Hackett believes in the small family farms of Ireland and sees the Green Party as a champion of these types of farm enterprises: “The small family farm is what has shaped Ireland as a country over the years. It’s linked to our tourism image and that image is valuable and it will sell our product. We are a green island and we should be striving to preserve that.”

Does Hackett think the Green Party’s vision for agriculture is achievable given the size of the party and the variation between some of its key policies and those of the main farming lobby groups?

“I think it is,” Hackett said, “because we have a few more rural people involved in the party this time (Senator Grace O’Sullivan, previously an activist with environmental group Greenpeace, is on the agricultural panel) and we’ve recently been speaking to a few delegates from the Irish Farmers Association (IFA). So we are trying to get that dialogue going.

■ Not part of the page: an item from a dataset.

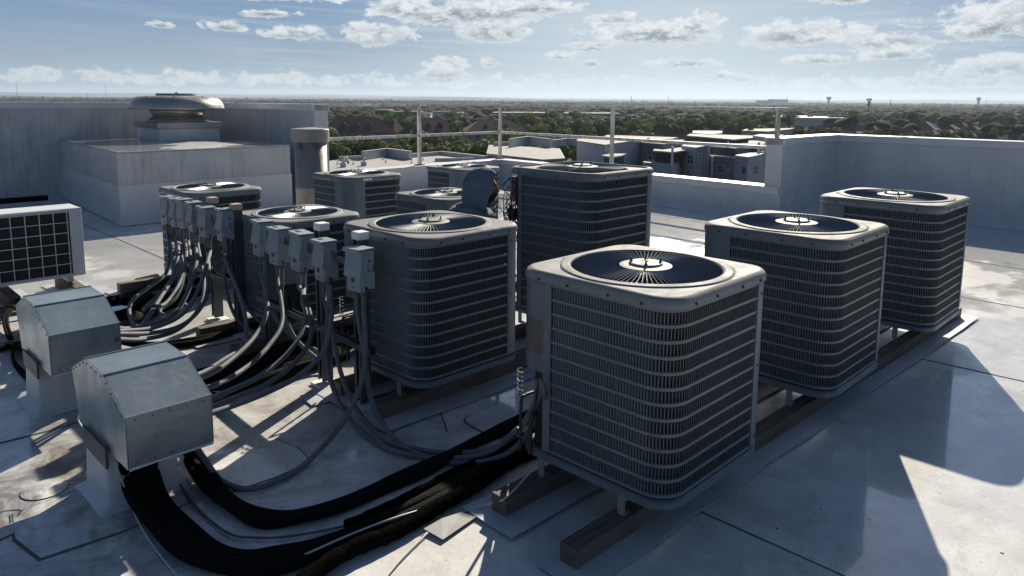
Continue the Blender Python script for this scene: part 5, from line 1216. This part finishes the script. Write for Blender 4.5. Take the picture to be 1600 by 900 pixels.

Maybe there does need to be a softening on both sides between environment and agriculture

“There does seem to have been a historical divide between environment and agriculture,” she continued, “but the IFA aren’t climate change deniers nor is Teagasc, so that is as good a place as any to start. But maybe there does need to be a softening on both sides of the divide.”

Hackett is firmly of the opinion that the Green Party, which won back two seats in the 2016 general election, can overcome the memory of the disastrous 2011 general election, in which the party lost all six of its seats. In fact, she believes it will only become more relevant as time passes.

“Green issues are coming to the fore all of the time in a worldwide sense,” she said. “There is a desire among the public as a whole to understand a bit more about climate change and the Greens have a very important role to play in this. The party occupies a very specific political sphere that isn’t occupied by anyone else.”